Kの運転する車は大村湾の穏やかな海を見ながら佐世保に向かって走る。車の中で聞こえている音楽はキースジャレットのケルンコンサート。まるで自分の部屋のようにその音の細部まで覚えているこの曲が、初めて出会う人達と、初めて出会う風景の中で共有していることが感慨深かった。これからはケルンを聞く度に、この時の風景が甦ってくるのだろう。
K夫妻の立ててくれたプランでは、佐世保へ向かう道すがら、大村湾が展望できるホテルの温泉へ立ち寄ることになっていた。海と温泉というのは私の大好きな組み合わせだ。いつも帰省の帰りには別府湾を臨む温泉で半日ほど過ごしてから夕方の飛行機に乗ることにしているほど。今回は別府には立ち寄らなかったが、もっと眺めの良い海辺の温泉に入ることができて嬉しかった。週日のせいか、他に客はおらず静かだ。わたしはお風呂に入るとまるで時間の感覚がなくなってしまうので要注意なのだが、初めて会ったばかりのYさん(K夫人)と時間を忘れて話し込んでしまった。
午後4時過ぎに佐世保に着き、Sと私は予約していた駅前のビジネスホテルでチェックインを済ませる。5時20分にはYさんがホテルに迎えに来てくれ、オフ一次会の会場、海辺のビヤガーデンに案内してくれる。静かな入り江に美しい船が何艘も停泊していた。夕暮れ近くの海にはセンチメンタルになってしまうような独特の雰囲気がある。船をバックにしたYさんとSや、海上に映る夕日をカメラに収める。間もなくするとS教会のF牧師はファミリーが現れる。若い牧師夫妻と小さな女の子2人のファミリーははじめてS教会の掲示板を訪ねた時から写真で知っていたが、その数ヶ月後に実際にお会いすることになるとはその時は予想もしていなかった。5年前に関東から佐世保へ赴任した時のカルチャーショックや子ども達が新しい環境や言葉に親達よりも早く馴染んでいった話など興味深く伺った。二人の女の子たちは見事にこの土地の子になりきっていて、その言葉のイントネーションがチャーミングだと思った。

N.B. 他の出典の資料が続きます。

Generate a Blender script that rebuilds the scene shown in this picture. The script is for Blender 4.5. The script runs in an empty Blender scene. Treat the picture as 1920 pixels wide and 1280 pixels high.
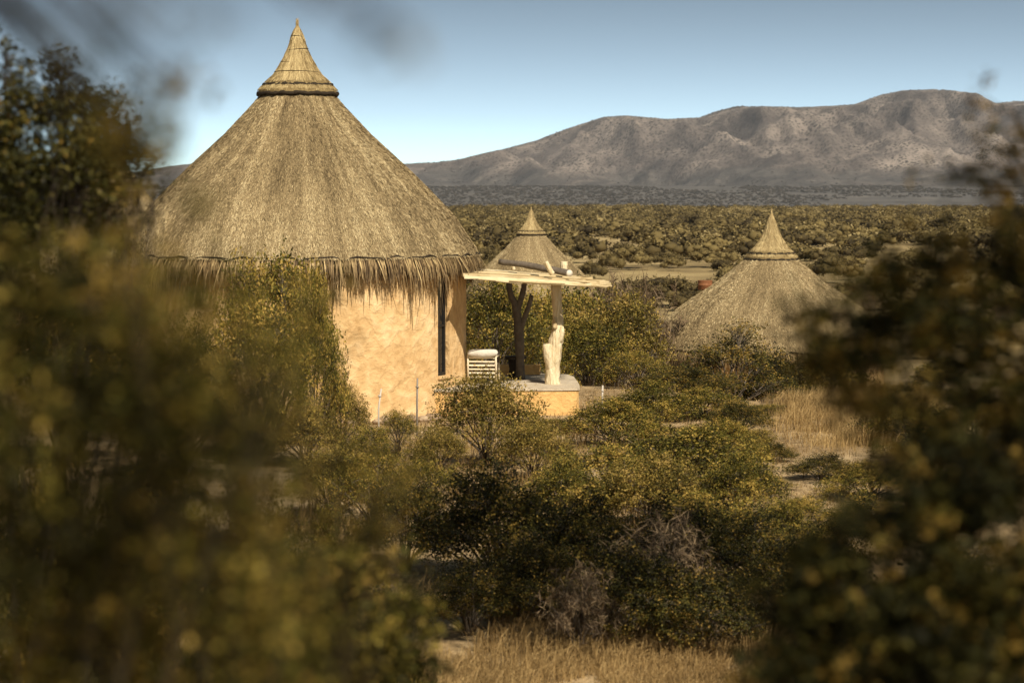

しばらく海辺のビヤガーデンで過ごした後、Kの家へ行く。Kのファミリーは男の子が2人いる。夜に大人に伴って子ども達どうしが顔を合わせる時にはわくわくする気分があるものだ。子どもたちの華やいだ様子に遠い昔、親戚の家に泊まった時の従姉妹達との楽しい時間を思い出していた。我々がビヤガーデンにいた間にKがすばらしい二次会のテーブルを用意してくれており、掲示板ではおなじみのYおじさんもかけつけてくれていた。豪勢な海の幸、珍しい長崎の名物、楽しいおしゃべり、楽しい時間は流れていく。ひとしきり飲んだり食べたりした後、私たちはいくつかの讃美歌を合唱し、Kの弾くピアノに合わせて、サザンやビートルズも歌う。いつか日記にも書いた讃美歌444番はわたしが下手なギターで伴奏し、ゴスペルフォークをYさんとデュエットする。また約束通り、教会学校や英語学校の子ども達とやっているDRY BONESの歌とダンスを子ども達といっしょにやった。この歌のお陰で子ども達とも繋がれたような気がする。Aちゃん、Mちゃんの一生懸命な表情、T君の少し照れた表情。 オフ会の最後にKがショパンのプレリュードとベートーベンの月光をピアノで弾いてくれた。静かで情熱的な響きだと思った。Sも最近練習したというジョンレノンのLoveを弾いてくれた。
楽しい時間をお腹いっぱい過ごして、また不思議な暖かさに満たされて10時過ぎ、Sと共にホテルへ戻る。締めくくりはSとのおしゃべり。時間はいくらでも欲しいところだが、Sはこの日は5時前から起きているし、明日の予定もあるので、12時前には自分の部屋へ戻り、ゆっくりと部屋のお風呂に入る。お風呂には睡眠効果があるラベンダーのオイルを垂らしたものの、その日に起きた新しい出来事や出会いの余韻のためになかなか寝つかれなかった。